Towards the end of this chapter, she talks the discussion of “Natural ability or illusion”. The fear of faking our own power. She states witchcraft is more than “mind over body” and a “feel good factory”. It is real and causes actual reactions. As she states, “If you ain’t scared shitless, you ain’t doing it right!”

She talks about the idea of “playing at it” rather than actually performing magical actions. This, I can understand. I have participated in rites and rituals where nothing happened. The hosts were merely going through the actions. Spirits never arrived. In compared to some Sabbat rites, I was so scared once that I ran back to my friend. I needed to be comforted. Some might see this as a bit judgmental, but I am one to agree that witchcraft is more than just “going through the steps”. If nothing happens, what is the point?

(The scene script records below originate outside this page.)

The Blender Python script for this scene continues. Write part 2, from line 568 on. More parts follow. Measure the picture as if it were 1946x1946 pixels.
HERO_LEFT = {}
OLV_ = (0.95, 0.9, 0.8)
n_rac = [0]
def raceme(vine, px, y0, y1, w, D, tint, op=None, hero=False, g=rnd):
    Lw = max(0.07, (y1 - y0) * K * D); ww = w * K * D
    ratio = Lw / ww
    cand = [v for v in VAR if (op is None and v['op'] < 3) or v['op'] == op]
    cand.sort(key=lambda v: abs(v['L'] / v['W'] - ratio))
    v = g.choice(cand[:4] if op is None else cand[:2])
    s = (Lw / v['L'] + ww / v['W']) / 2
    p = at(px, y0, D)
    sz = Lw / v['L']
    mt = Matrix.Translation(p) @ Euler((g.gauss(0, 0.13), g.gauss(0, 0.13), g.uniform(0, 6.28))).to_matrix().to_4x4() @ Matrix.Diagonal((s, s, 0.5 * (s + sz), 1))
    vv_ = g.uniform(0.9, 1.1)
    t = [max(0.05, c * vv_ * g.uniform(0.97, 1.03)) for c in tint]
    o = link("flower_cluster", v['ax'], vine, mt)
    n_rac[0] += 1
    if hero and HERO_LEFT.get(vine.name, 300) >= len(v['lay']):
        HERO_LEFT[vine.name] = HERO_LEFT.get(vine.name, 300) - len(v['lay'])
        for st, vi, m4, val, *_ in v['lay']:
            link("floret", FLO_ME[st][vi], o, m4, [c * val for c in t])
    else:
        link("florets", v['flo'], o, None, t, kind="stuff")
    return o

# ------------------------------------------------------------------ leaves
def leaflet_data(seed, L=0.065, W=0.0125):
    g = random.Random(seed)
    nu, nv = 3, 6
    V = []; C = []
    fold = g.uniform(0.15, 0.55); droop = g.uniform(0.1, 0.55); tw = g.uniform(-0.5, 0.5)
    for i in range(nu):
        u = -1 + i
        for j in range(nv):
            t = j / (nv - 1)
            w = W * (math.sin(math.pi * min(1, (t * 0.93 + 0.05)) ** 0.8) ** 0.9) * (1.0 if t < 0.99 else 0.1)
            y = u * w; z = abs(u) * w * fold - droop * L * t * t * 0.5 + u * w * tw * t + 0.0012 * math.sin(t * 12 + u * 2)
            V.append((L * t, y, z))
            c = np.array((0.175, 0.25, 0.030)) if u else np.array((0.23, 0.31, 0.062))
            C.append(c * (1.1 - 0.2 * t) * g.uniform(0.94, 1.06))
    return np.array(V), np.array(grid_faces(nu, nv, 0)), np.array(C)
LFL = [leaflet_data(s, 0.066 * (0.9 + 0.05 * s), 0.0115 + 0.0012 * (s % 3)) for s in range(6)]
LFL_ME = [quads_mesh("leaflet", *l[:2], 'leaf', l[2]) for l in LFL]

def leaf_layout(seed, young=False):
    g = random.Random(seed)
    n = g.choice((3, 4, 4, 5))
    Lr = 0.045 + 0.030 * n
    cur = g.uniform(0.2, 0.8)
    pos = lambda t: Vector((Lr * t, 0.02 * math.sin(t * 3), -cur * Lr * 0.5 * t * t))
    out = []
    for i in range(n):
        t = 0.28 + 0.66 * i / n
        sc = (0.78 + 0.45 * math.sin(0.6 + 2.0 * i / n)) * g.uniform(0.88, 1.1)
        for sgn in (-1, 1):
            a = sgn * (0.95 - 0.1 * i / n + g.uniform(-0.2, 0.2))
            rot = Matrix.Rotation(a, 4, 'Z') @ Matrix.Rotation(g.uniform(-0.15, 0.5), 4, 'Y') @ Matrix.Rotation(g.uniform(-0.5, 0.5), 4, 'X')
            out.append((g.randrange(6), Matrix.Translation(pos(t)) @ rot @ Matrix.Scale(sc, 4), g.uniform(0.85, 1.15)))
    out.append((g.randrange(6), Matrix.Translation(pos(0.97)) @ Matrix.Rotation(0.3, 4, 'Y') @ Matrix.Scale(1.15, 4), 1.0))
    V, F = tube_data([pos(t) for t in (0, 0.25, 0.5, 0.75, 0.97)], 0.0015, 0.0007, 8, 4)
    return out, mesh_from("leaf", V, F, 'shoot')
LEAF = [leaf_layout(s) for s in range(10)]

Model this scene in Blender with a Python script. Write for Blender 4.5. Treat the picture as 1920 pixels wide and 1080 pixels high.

I had sections that I enjoyed, some that I didn’t, and some that were rather boring. I agreed with a lot of what she said, but some I definitely didn’t. This book is definitely opinionated, and there are some bits of information that don’t have any sources. Not too many, but a few. So those that enjoy their sources, may be a bit annoyed with some sections.

For me, I only took a few bit of things from this. Most of this, I was already familiar or easily grasped the idea. Then again, I enjoy books that are more about actual practice, rather then theory and discussion.

In conclusion, I give this book 3 stars out of 5. It’s alright, especially compared to a lot of ebooks being published today. Definitely is more about witchcraft (rather than Wicca or Paganism), but can be a bit boring for more knowledgeable and experienced practitioners.